Gli “articoli di fede”

Il “catechismo” che la campagna Biden continua a ripetere ai critici del proprio partito si basa su quattro “articoli di fede”: primo, a novembre la guerra Israele-Hamas sarà già un ricordo lontano; secondo, l’economia sarà in crescita, e ciò non potrà non premiare il presidente uscente (all’insegna del noto adagio della politica americana – e non solo – “it’s the economy, stupid”); terzo, l’aborto sarà ancora al centro del dibattito elettorale, e ciò favorirà i Dem, perché donne e elettori indipendenti – dopo la sentenza Dobbs che ha eliminato la tutela costituzionale federale dell’interruzione volontaria della gravidanza, rovesciando la sentenza Roe v. Wade – non vorranno dare a Trump la possibilità di nominare alla Corte Suprema altri giudici conservatori; quarto – ultimo ma non meno importante – per battere Trump si confida di raccogliere e spendere un miliardo di dollari.

Il discorso grintoso di Biden a Valley Forge – di fatto un attacco ad alzo zero contro Trump (menzionato ben 44 volte in mezz’ora) – pronunciato alla vigilia del terzo anniversario dell’”insurrezione” del 6 gennaio 2021, ha rincuorato alcuni ambienti del Partito Democratico. Altri, però, non nascondono il proprio nervosismo.

Partito diviso

Una teleconferenza di mercoledì scorso tra la campagna Biden e “surrogati” e opinionisti Dem non sarebbe andata molto bene, anzi avrebbe rivelato una preoccupante lontananza tra la “bolla” del presidente e alcune élite del partito. Lo sappiamo perché alcuni partecipanti si sono affrettati a far trapelare la loro delusione ad Axios – sito solitamente ben informato su ciò che si sussurra nei corridoi di Washington.

Il ripetersi di retroscena e “fughe di notizie” rivela che il Partito Democratico è profondamente diviso sulla ricandidatura di Biden. Obama continua ad appoggiarlo e consigliarlo. Cosa che non deve sorprendere, perché, con Biden alla Casa Bianca, Obama vede la possibilità di continuare ad esercitare il ruolo non tanto di “padre nobile” del partito (di quasi vent’anni più giovane…), ma di vero e proprio “presidente ombra”.

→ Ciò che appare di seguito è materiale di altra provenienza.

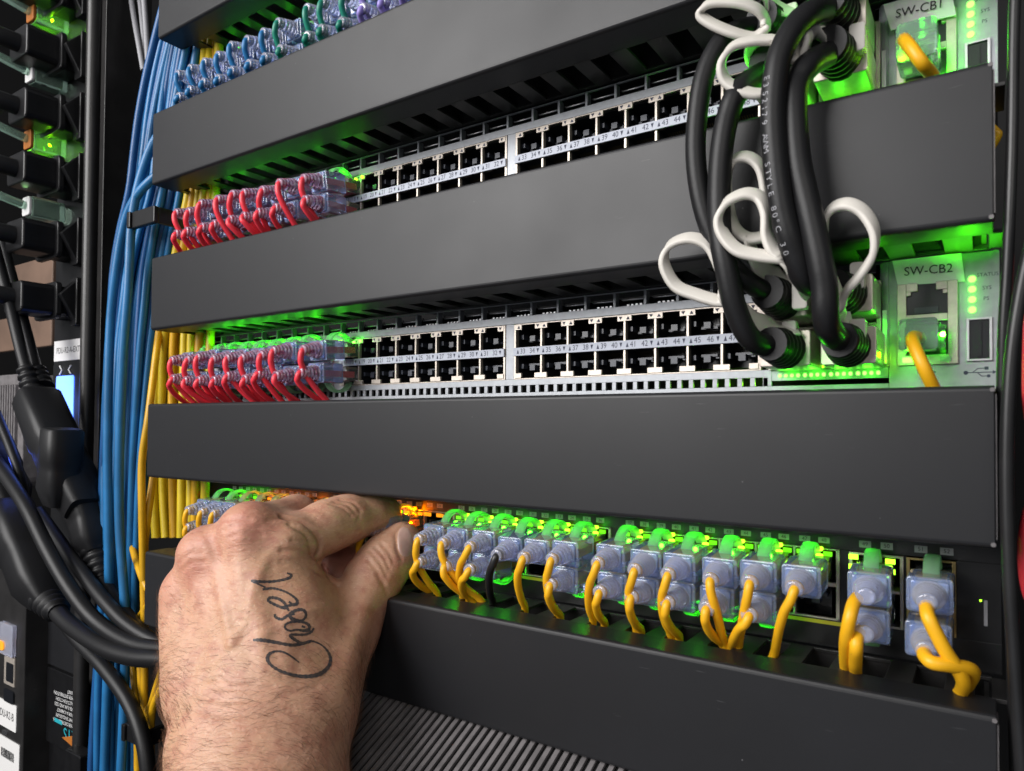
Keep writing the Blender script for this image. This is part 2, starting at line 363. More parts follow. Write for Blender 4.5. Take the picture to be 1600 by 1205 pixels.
    mj.box(411.6, 423.7, D-2, D+6, Z(23.2), Z(25.6)); mj.box(411.6, 423.7, D-2, D+6, Z(ZB), Z(12.2))
    mj.box(411.6, 415, D-2, D+6, Z(33.4), Z(ZT)); mj.box(420.4, 423.7, D-2, D+6, Z(33.4), Z(ZT)); mj.box(411.6, 413, D-2, D+6, Z(32), Z(33.4)); mj.box(422.3, 423.7, D-2, D+6, Z(32), Z(33.4))
    mo = mj.build('management_jack', 'nickel', t, bevel=.15)
    a_ = MB(); a_.box(411, 424.2, D-1.0, D-.8, Z(12), Z(35.6)); a_.build('jack_back', 'jack', mo)
    h_ = MB(); h_.box(414, 421, D-1.4, D-1.05, Z(26), Z(28)); h_.build('jack_tongue', 'jack2', mo)
    MB().rprism(410.4, 413.6, Z(9.8), Z(11.6), .4, D-2.4, D-2.05).build('port_light', 'ledhot', mo)
    MB().rprism(421.4, 424.8, Z(9.8), Z(11.4), .4, D-2.4, D-2.05).build('port_light', 'grey', mo)
    # USB socket
    u_ = MB()
    for bx in ((428.9, 429.7, 9.6, 23.4), (435.2, 436, 9.6, 23.4), (429.7, 435.2, 9.6, 10.3), (429.7, 435.2, 22.7, 23.4)): u_.box(bx[0], bx[1], D-1.6, D, Z(bx[2]), Z(bx[3]))
    uo = u_.build('usb_socket', 'steel', t, bevel=.1)
    v_ = MB(); v_.box(429.7, 435.2, D-.9, D-.7, Z(10.3), Z(22.7)); v_.box(431.6, 433.1, D-1.4, D-.9, Z(11), Z(22)); v_.build('socket_tongue', 'jack', uo)
    for i in range(4):
        z = 35.9-3.27*i
        MB().rprism(429.4, 431.7, Z(z-1.1), Z(z+1.1), 1.05, D-1.1, D-.7, 4).build('status_light', 'ledhot', t)
        lamp((430.5, D-2.6, Z(z)), .0004, GREEN, 1)
    s_ = MB(); m_ = MB(); m2_ = MB()
    put_text(m_, 'STATUS', (434.8, D-.66, Z(37)), 1.7); put_text(m_, 'SYS', (434.6, D-.66, Z(32.8)), 1.7); put_text(m_, 'PS', (434.4, D-.66, Z(29.4)), 1.7); put_text(m2_, '<...>', (417.5, D-.66, Z(6.4)), 3.2)
    uz = Z(6.0)
    for q in ([(428.6, uz), (436.2, uz)], [(430.5, uz), (432, uz+1.3), (434, uz+1.3)], [(431.8, uz), (433, uz-1.2), (434.6, uz-1.2)]): s_.tube([(x, D-.62, z) for x, z in q], .13, 4)
    s_.rprism(428, 429.3, uz-.65, uz+.65, .6, D-.7, D-.62); s_.rprism(433.8, 434.9, uz+.8, uz+1.8, .1, D-.7, D-.62); s_.rprism(434.4, 435.4, uz-1.7, uz-.7, .4, D-.7, D-.62)
    s_.add([(436, D-.66, uz-.6), (437.1, D-.66, uz), (436, D-.66, uz+.6)], [(0, 1, 2)])
    s_.build('usb_symbol', 'ink', t); m_.build('status_print', 'ink', t); m2_.build('port_print', 'ink', t)
    return t
sw2 = grey_switch(0, 'lower grey network switch with open numbered ports, between the second and third full covers', 'SW-CB2', True)
sw1 = grey_switch(P, 'upper grey network switch, only its top port row showing above a black cover', 'SW-CB1', False)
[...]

Ma cosa farà la sinistra dei Dem? E cosa faranno i Clinton (che nel partito contano, e molto)? L’unica cosa su cui sembrano tutti d’accordo, nel Partito Democratico, è che l’avversario da battere sarà Trump, nonostante i suoi molteplici e variegati problemi giudiziari. Il contrasto è su chi possa e debba essere il migliore candidato, o la migliore candidata da contrapporgli. Nel frattempo, ogni giorno che il conflitto Israele-Hamas prosegue sugli attuali livelli di intensità, è un colpo ad uno dei quattro pilastri della campagna di Biden, e le sue possibilità di rielezione si riducono.